* Exercise details: Scan the lines below; pull out those with "this".

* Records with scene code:
+ + + +
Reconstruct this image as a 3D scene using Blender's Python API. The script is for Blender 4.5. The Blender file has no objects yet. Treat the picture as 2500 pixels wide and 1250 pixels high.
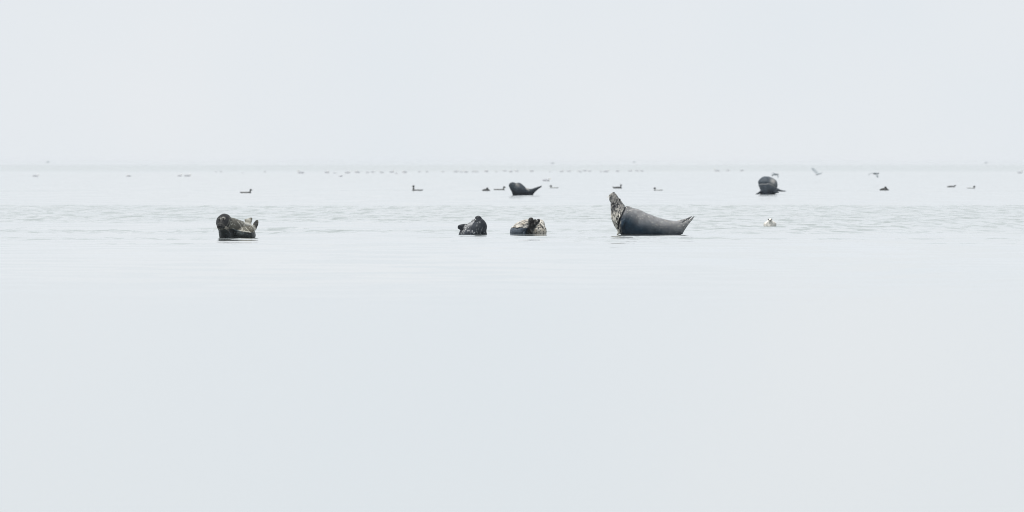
import bpy, bmesh, math, random
import numpy as np
from mathutils import Vector, Matrix, noise

random.seed(7)
S = bpy.context.scene
C = S.collection
R = math.radians

# ------------------------------------------------------------------ camera
CAM_H = 1.34                 # lens height above the water
F_PX = 39000.0               # focal length in photo pixels (2500 wide)
HOR = 398.0                  # photo row of the horizon
cam_d = bpy.data.cameras.new('camera')
cam = bpy.data.objects.new('camera', cam_d)
C.objects.link(cam)
cam.location = (0, 0, CAM_H)
cam.rotation_euler = (R(90) - math.atan((625 - HOR) / F_PX), 0, 0)
cam_d.sensor_width = 36
cam_d.lens = 36 * F_PX / 2500
cam_d.clip_start = 1
cam_d.clip_end = 40000
cam_d.dof.use_dof = True
cam_d.dof.focus_distance = 300
cam_d.dof.aperture_fstop = 11
S.camera = cam

# ------------------------------------------------------------------ sky, sun, exposure
SUN_EL, SUN_AZ = 66, -60     # azimuth from -Y (camera side) towards -X (left)
world = bpy.data.worlds.new('World')
S.world = world
world.use_nodes = True
nt = world.node_tree
for n in list(nt.nodes):
    nt.nodes.remove(n)
out = nt.nodes.new('ShaderNodeOutputWorld')
sky = nt.nodes.new('ShaderNodeTexSky')
sky.sky_type = 'NISHITA'
sky.sun_disc = False
sky.sun_elevation = R(SUN_EL)
sky.sun_rotation = R(180 + 60)
sky.dust_density = 6
sky.air_density = 1.0
hs = nt.nodes.new('ShaderNodeHueSaturation')
hs.inputs['Saturation'].default_value = 0.25
nt.links.new(sky.outputs[0], hs.inputs['Color'])
bg1 = nt.nodes.new('ShaderNodeBackground')
bg1.inputs[1].default_value = 0.06
nt.links.new(hs.outputs[0], bg1.inputs[0])
# a closed, even cloud deck with faint large-scale mottling
tc = nt.nodes.new('ShaderNodeTexCoord')
ns = nt.nodes.new('ShaderNodeTexNoise')
ns.inputs['Scale'].default_value = 34
ns.inputs['Detail'].default_value = 3
nt.links.new(tc.outputs['Generated'], ns.inputs['Vector'])
cr = nt.nodes.new('ShaderNodeValToRGB')
cr.color_ramp.elements[0].position = 0.3
cr.color_ramp.elements[1].position = 0.7
cr.color_ramp.elements[0].color = (0.316, 0.336, 0.3555, 1)
cr.color_ramp.elements[1].color = (0.335, 0.346, 0.3585, 1)
nt.links.new(ns.outputs['Fac'], cr.inputs[0])
bg2 = nt.nodes.new('ShaderNodeBackground')
bg2.inputs[1].default_value = 1.0
nt.links.new(cr.outputs[0], bg2.inputs[0])
mixw = nt.nodes.new('ShaderNodeMixShader')
mixw.inputs[0].default_value = 0.9
nt.links.new(bg1.outputs[0], mixw.inputs[1])
nt.links.new(bg2.outputs[0], mixw.inputs[2])
nt.links.new(mixw.outputs[0], out.inputs[0])

sun_d = bpy.data.lights.new('sun', 'SUN')
sun_d.energy = 1.5
sun_d.angle = R(25)
sun_d.color = (1, 0.96, 0.9)
sun = bpy.data.objects.new('sun', sun_d)
C.objects.link(sun)
_az = R(SUN_AZ)
sdir = Vector((math.sin(_az) * math.cos(R(SUN_EL)), -math.cos(_az) * math.cos(R(SUN_EL)), math.sin(R(SUN_EL))))
sun.rotation_euler = sdir.to_track_quat('Z', 'Y').to_euler()
sun.location = (0, 250, 60)

S.view_settings.view_transform = 'Standard'
S.view_settings.look = 'None'
S.view_settings.exposure = 1.41
S.view_settings.gamma = 1
S.view_settings.use_curve_mapping = False
S.render.engine = 'CYCLES'
S.cycles.use_denoising = True
S.cycles.max_bounces = 8
S.cycles.volume_bounces = 3
S.cycles.filter_width = 1.0

# ------------------------------------------------------------------ helpers
def dist_of(row):
    return CAM_H * F_PX / (row - HOR)

def spot(col, row):
    """point of the water surface seen at that place of the photo"""
    d = dist_of(row)
    return Vector(((col - 1250) / F_PX * d, d, 0)), F_PX / d

def air(col, row, d):
    return Vector(((col - 1250) / F_PX * d, d, CAM_H - d * (row - HOR) / F_PX))

def sstep(a, b, x):
    t = np.clip((x - a) / (b - a), 0, 1)
    return t * t * (3 - 2 * t)

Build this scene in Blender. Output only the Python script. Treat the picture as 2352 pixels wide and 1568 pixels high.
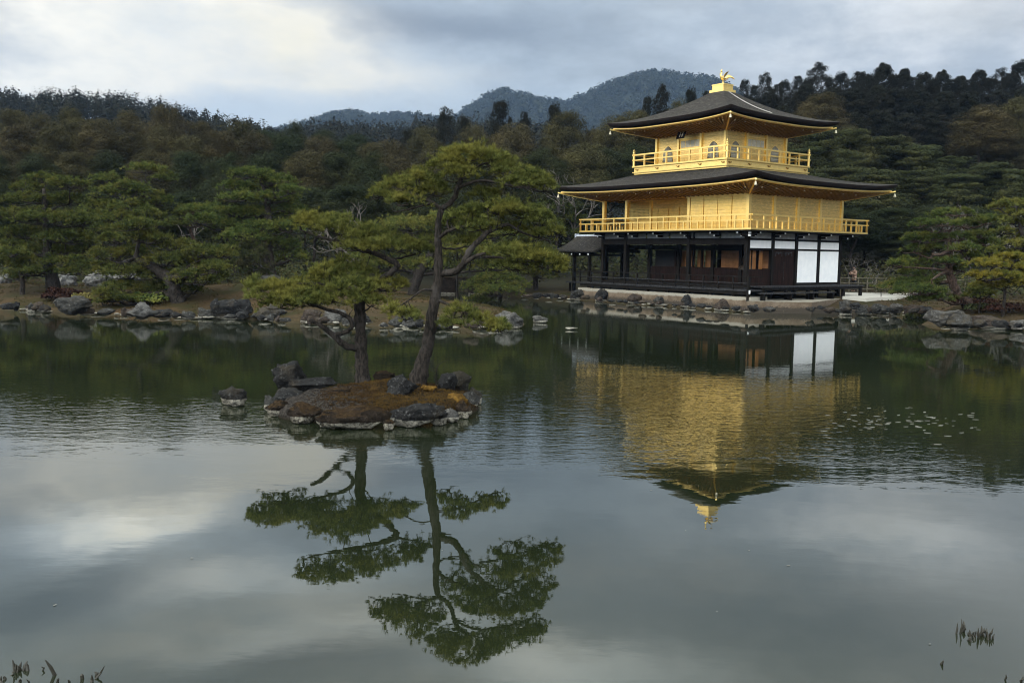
import bpy, math, random
import numpy as np
from mathutils import Matrix, Vector, noise as mnoise

# ------------------------------------------------------------------ camera, world, sun, exposure
for o in list(bpy.data.objects): bpy.data.objects.remove(o)
SC = bpy.context.scene
C = SC.collection
PI = math.pi
CAM_H, PITCH, ROLL, FPX = 2.9253, .0953, .0143, 2099.6   # FPX in units of a 2352 px wide picture
cd = bpy.data.cameras.new('camera'); cam = bpy.data.objects.new('camera', cd); C.objects.link(cam)
cd.sensor_width = 36; cd.lens = 36 * FPX / 2352; cd.clip_start = .1; cd.clip_end = 6000
_r0 = np.array([1., 0, 0]); _f0 = np.array([0, math.cos(PITCH), -math.sin(PITCH)]); _u0 = np.array([0, math.sin(PITCH), math.cos(PITCH)])
_rt = _r0 * math.cos(ROLL) + _u0 * math.sin(ROLL); _up = _u0 * math.cos(ROLL) - _r0 * math.sin(ROLL)
M4 = Matrix(((_rt[0], _up[0], -_f0[0], 0), (_rt[1], _up[1], -_f0[1], 0), (_rt[2], _up[2], -_f0[2], CAM_H), (0, 0, 0, 1)))
cam.matrix_world = M4
SC.camera = cam
SC.view_settings.view_transform = 'Standard'; SC.view_settings.look = 'None'
SC.view_settings.exposure = 0.0; SC.view_settings.gamma = 1.0
SC.cycles.use_denoising = True; SC.cycles.filter_width = 1.1
SC.cycles.max_bounces = 6; SC.cycles.diffuse_bounces = 3; SC.cycles.glossy_bounces = 3; SC.cycles.volume_bounces = 0
SC.cycles.transparent_max_bounces = 4; SC.cycles.caustics_reflective = False; SC.cycles.caustics_refractive = False
SC.cycles.sample_clamp_indirect = 4

def ray(px, py):
    a = (px - 1176) / FPX; b = (784 - py) / FPX
    return _f0 + _rt * a + _up * b
def at(px, py, Y):
    d = ray(px, py); return np.array([0, 0, CAM_H]) + d * (Y / d[1])
def on_z(px, py, z=0.):
    d = ray(px, py); return np.array([0, 0, CAM_H]) + d * ((z - CAM_H) / d[2])

class X:                                   # tiny wrapper: arithmetic on node sockets
    nt = None
    def __init__(s, k): s.k = k
    def op(s, o, b=None, c=None):
        n = X.nt.nodes.new('ShaderNodeMath'); n.operation = o
        for i, v in enumerate((s, b, c)):
            if v is None: continue
            if isinstance(v, X): X.nt.links.new(v.k, n.inputs[i])
            else: n.inputs[i].default_value = v
        return X(n.outputs[0])
    def __add__(s, b): return s.op('ADD', b)
    def __sub__(s, b): return s.op('SUBTRACT', b)
    def __mul__(s, b): return s.op('MULTIPLY', b)
    def __truediv__(s, b): return s.op('DIVIDE', b)
    def ss(s, a, b):
        n = X.nt.nodes.new('ShaderNodeMapRange'); n.interpolation_type = 'SMOOTHSTEP'
        X.nt.links.new(s.k, n.inputs[0]); n.inputs[1].default_value = a; n.inputs[2].default_value = b
        return X(n.outputs[0])
def xmix(f, a, b):
    n = X.nt.nodes.new('ShaderNodeMix'); n.data_type = 'RGBA'
    for i, v in ((0, f), (6, a), (7, b)):
        if isinstance(v, X): X.nt.links.new(v.k, n.inputs[i])
        elif i == 0: n.inputs[0].default_value = v
        else: n.inputs[i].default_value = (*v, 1)
    return X(n.outputs[2])
def xcomb(x, y, z):
    n = X.nt.nodes.new('ShaderNodeCombineXYZ')
    for i, v in enumerate((x, y, z)):
        if isinstance(v, X): X.nt.links.new(v.k, n.inputs[i])
        else: n.inputs[i].default_value = v
    return X(n.outputs[0])
def xsep(v):
    n = X.nt.nodes.new('ShaderNodeSeparateXYZ'); X.nt.links.new(v.k, n.inputs[0]); return [X(o) for o in n.outputs]
def xnoise(vec, scale, detail=4, rough=.55, color=False, dist=0):
    n = X.nt.nodes.new('ShaderNodeTexNoise'); n.inputs['Scale'].default_value = scale
    n.inputs['Detail'].default_value = detail; n.inputs['Roughness'].default_value = rough; n.inputs['Distortion'].default_value = dist
    if vec is not None: X.nt.links.new(vec.k, n.inputs['Vector'])
    return X(n.outputs[1 if color else 0])
def srgb(r, g, b):
    return tuple((v / 255 / 12.92) if v / 255 <= .04045 else ((v / 255 + .055) / 1.055) ** 2.4 for v in (r, g, b))

SUN_AZ, SUN_EL = math.radians(-104), math.radians(23)       # azimuth from +Y towards +X: the light comes from the left, a little behind
w = bpy.data.worlds.new('World'); SC.world = w; w.use_nodes = True
nt = w.node_tree; nt.nodes.clear(); X.nt = nt
outw = nt.nodes.new('ShaderNodeOutputWorld'); bg = nt.nodes.new('ShaderNodeBackground')
nt.links.new(bg.outputs[0], outw.inputs[0]); bg.inputs[1].default_value = 0.1
sky = nt.nodes.new('ShaderNodeTexSky'); sky.sky_type = 'NISHITA'; sky.sun_disc = False
sky.sun_elevation = SUN_EL; sky.sun_rotation = SUN_AZ
tc = nt.nodes.new('ShaderNodeTexCoord')
dx, dy, dz = xsep(X(tc.outputs['Generated']))
hor = (dx * dx + dy * dy).op('SQRT').op('MAXIMUM', .05)
A = dx.op('ARCTAN2', dy); EL = (dz / hor).op('MAXIMUM', 0.0)
cv = xcomb(A * 1.0, EL * 1.9, 0)
nx, ny, _ = xsep(xnoise(cv, 3.4, 5, .55, True))
nx2, ny2, _ = xsep(xnoise(cv, 11, 4, .6, True))
Aw = A + (nx - .5) * .24 + (nx2 - .5) * .06; Ew = EL + (ny - .5) * .10 + (ny2 - .5) * .03
def blob(px, py, sa, se, pw=1.0):
    d = ray(px, py); a0 = math.atan2(d[0], d[1]); e0 = d[2] / math.hypot(d[0], d[1])
    q = ((Aw - a0) / (sa / FPX)); r = ((Ew - e0) / (se / FPX))
    return ((q * q + r * r) * -1.0).op('EXPONENT') * pw
def fsum(l):
    s = l[0]
    for k in l[1:]: s = s + k
    return s.op('MINIMUM', 1.0)
bright = fsum([blob(330, 40, 260, 90, .8), blob(560, 190, 260, 45, .55), blob(840, 150, 120, 50, .45), blob(100, 195, 160, 30, .5), blob(420, 70, 300, 105), blob(650, 110, 120, 70, .8), blob(800, 190, 160, 40, .75), blob(180, 185, 220, 35, .6), blob(150, 60, 120, 90, .3),
               blob(260, -110, 130, 60, .85), blob(480, -250, 200, 55, .42), blob(1250, -420, 260, 60, .6), blob(900, -300, 300, 30, .35),
               blob(1050, 190, 140, 30, .2), blob(2200, 20, 260, 80, .25), blob(2050, -60, 160, 60, .3)])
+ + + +
* In response:
Reconstruct this image as a 3D scene using Blender's Python API. The script is for Blender 4.5. The Blender file has no objects yet. Treat the picture as 2500 pixels wide and 1250 pixels high.
Build this scene in Blender. Output only the Python script. Treat the picture as 2352 pixels wide and 1568 pixels high.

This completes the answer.